Storage Container | Shipping Container Buying Tips

Storage Container | Shipping Container Buying Tips

Published In : 13-October-2023

SHOP AROUND – Pricing for used shipping containers will vary depending on who you are buying it from as well as the condition of the shipping container. The age of a used storage container doesn’t necessarily play a large part in how it’s priced. Generally containers stay in shipping service anywhere from 7 – 12 years. Depending on what type of shipping service the containers were utilized in will ultimately determine their condition (physical appearance). While age may play a small role in how a storage container is priced, physical appearance and structure are the main factors.

When I say “who”, I’m referring to individual sellers versus retailers. An individual seller is someone looking to re-sell a storage container they purchased, either from another individual or retailer. A retailer is someone with direct access to the containers when they come out of shipping service. We are a retailer of storage containers. We are also a wholesaler of storage containers. We sell to retailers who in turn sell to their customers.

While buying from an individual has some advantages, you may be better served buying from an expert (the retailer). As a retailer, we are able to offer you shipping containers in varying conditions and price points. You can also be assured of purchasing a container that is in “wind & watertight” condition when going with a retailer. A retailer should be able to offer you a guarantee that the storage container is “wind & watertight”.

INSPECT THE CONTAINER – It is always in your best interest to inspect the shipping container (if possible) prior to making the purchase. I don’t know about you, but I always like to look at what I’m buying before I buy it. If nothing else, it will give you piece of mind that the sales person you spoke with represented their product well.

There are several things you can look for when inspecting the container. In our opinion, the most important things are – general exterior surface rust, especially at the door bottoms – condition of the door gasket around the door area – condition of the wood floor on the interior – penetrations or pin holes in the steel panels.

Unless a used shipping container has been repainted, it will almost always have surface rust. Surface rust is very common as the shipping containers have been exposed to salt air while in shipping service. Most used containers will have patches of surface rust here and there. Try to stay away from containers with most of the exterior covered in rust. If you decide to go with a container like this, it should be priced lower than a shipping container without as much rust. Be sure to inspect the door bottoms of the shipping container as well. You should always look for a container with minimal rust at and around the door bottom area of the container.

The door gasket is an important feature to take notice of as well. The door gasket provides the watertight seal around the doors when they are closed. You want to avoid a storage container that has rotted door gaskets or areas around the doors where the gasket is missing completely.

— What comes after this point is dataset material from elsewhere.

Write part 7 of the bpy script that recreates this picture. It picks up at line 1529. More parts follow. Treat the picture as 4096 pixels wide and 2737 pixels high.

Another area you want to inspect is the interior. The areas to focus on are the floor, sidewalls and roof. When inspecting the floor, be sure it’s solid and there are no soft spots or apparent holes. The floor is typically comprised of 1-1/8” marine plywood. Forklifts are used to load and unload shipping containers while they are in service. It’s fairly common for the floor to have shallow gouges where forklift blades have rubbed along the floor. It’s fairly easy to see if the floor is damaged. Just use common sense when it comes to inspecting the floor.

It’s also very important to inspect the interior sidewalls and roof of the storage container. You definitely want to avoid purchasing a container with penetrations or pinholes in the steel panels. If the holes are small, they can be very difficult to see when the container doors are open. An easy way to identify small penetrations or pinholes is to stand inside the container with the doors closed. Hopefully you are not claustrophobic. It is completely dark inside the container while the doors are closed. You will easily see any light penetrating from the outside.

Hopefully this information will be useful to you while searching for the perfect shipping container. Please remember that you are looking at used equipment. Most used shipping containers will have surface rust, dents & dings and scratches & scrapes. Use your best judgment while inspecting the container and I’m sure you’ll find the one that’s perfect for you.